A simple prompt with a clear position is often much stronger.

For example:

3.6.1 Weak

“Help me write about my project.”

3.6.2 Stronger

“I am building a guide about human-first AI use, and I want help structuring the argument so it is clear, practical, and defensible.”

The improvement comes from the position, not from stylistic complexity.


3.7 Position Improves Ownership

Ownership matters because real work is not just about output.

It is about judgment.

If AI gives you language that you do not understand, you cannot explain it well.

If AI gives you a conclusion that you did not reason toward, you cannot defend it well.

That is why position matters.

It keeps you intellectually involved.

It keeps your thinking active.

It keeps responsibility where it belongs.

If AI gives you the idea, you may repeat it.

If you give AI the idea, you can refine and defend it.


3.8 Position in Real Work

This principle applies across many kinds of work.

3.8.1 In analysis

A position may be:

“I want to test whether this pattern is real or just noise.”

3.8.2 In writing

A position may be:

“I want this explanation to be clear for beginners without losing rigor.”

3.8.3 In strategy

A position may be:

“I think this project needs to focus on reproducibility before expansion.”

3.8.4 In product work

A position may be:

“I want to evaluate whether this feature solves the actual user problem.”

In each case, the position creates direction before the tool is used.


3.9 Common Mistake: Confusing Curiosity with Position

Curiosity is useful, but curiosity alone is not yet a position.

For example:

  • “I wonder what AI can do here.”
  • “Let me see what it says.”
  • “Maybe it has ideas.”

This is passive exploration.

By contrast, position-based use is active.

It says:

  • “Here is the problem.”
  • “Here is my current view.”
  • “Help me test, refine, or challenge it.”

That shift changes the quality of the interaction.


3.10 Common Mistake: Waiting for Perfect Clarity

Another mistake is waiting too long before engaging.

Some people delay because they think they must fully understand everything first.

But a position is not a final conclusion.

It is a starting point for disciplined reasoning.

You do not need certainty.

You need enough clarity to begin intentionally.


3.11 A Practical Test

Before using AI, pause and ask:

  1. What problem am I trying to solve?
  2. What do I currently think?
  3. What do I want AI to help me do?
  4. What decision or output will still remain mine?

If you can answer these questions, even briefly, you likely have a position.

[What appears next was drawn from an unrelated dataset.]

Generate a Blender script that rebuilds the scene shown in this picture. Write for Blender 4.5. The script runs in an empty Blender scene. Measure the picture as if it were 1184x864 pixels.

3.12 From Position to Better Use

Once a position exists, AI can be used more effectively.

Instead of asking it to replace your thinking, you can ask it to:

  • challenge your reasoning
  • improve your structure
  • identify missing assumptions
  • compare alternatives
  • clarify communication
  • stress-test your approach

This is where AI becomes genuinely useful.

Not as a substitute for thought, but as support for it.


3.13 Closing Insight

A position is not about sounding intelligent.

It is about beginning responsibly.

It gives your work direction.

It gives your prompts substance.

It gives your outputs meaning.

Most importantly, it keeps you connected to the reasoning process.

Do not start by asking AI what to think.

Start by stating where your thinking currently stands.


3.14 Key Takeaway

A position is your current thinking before using AI.

It may be a problem, a direction, or a hypothesis.

It does not need to be perfect.

It needs to be clear enough to guide the work.

That is where responsible AI use begins.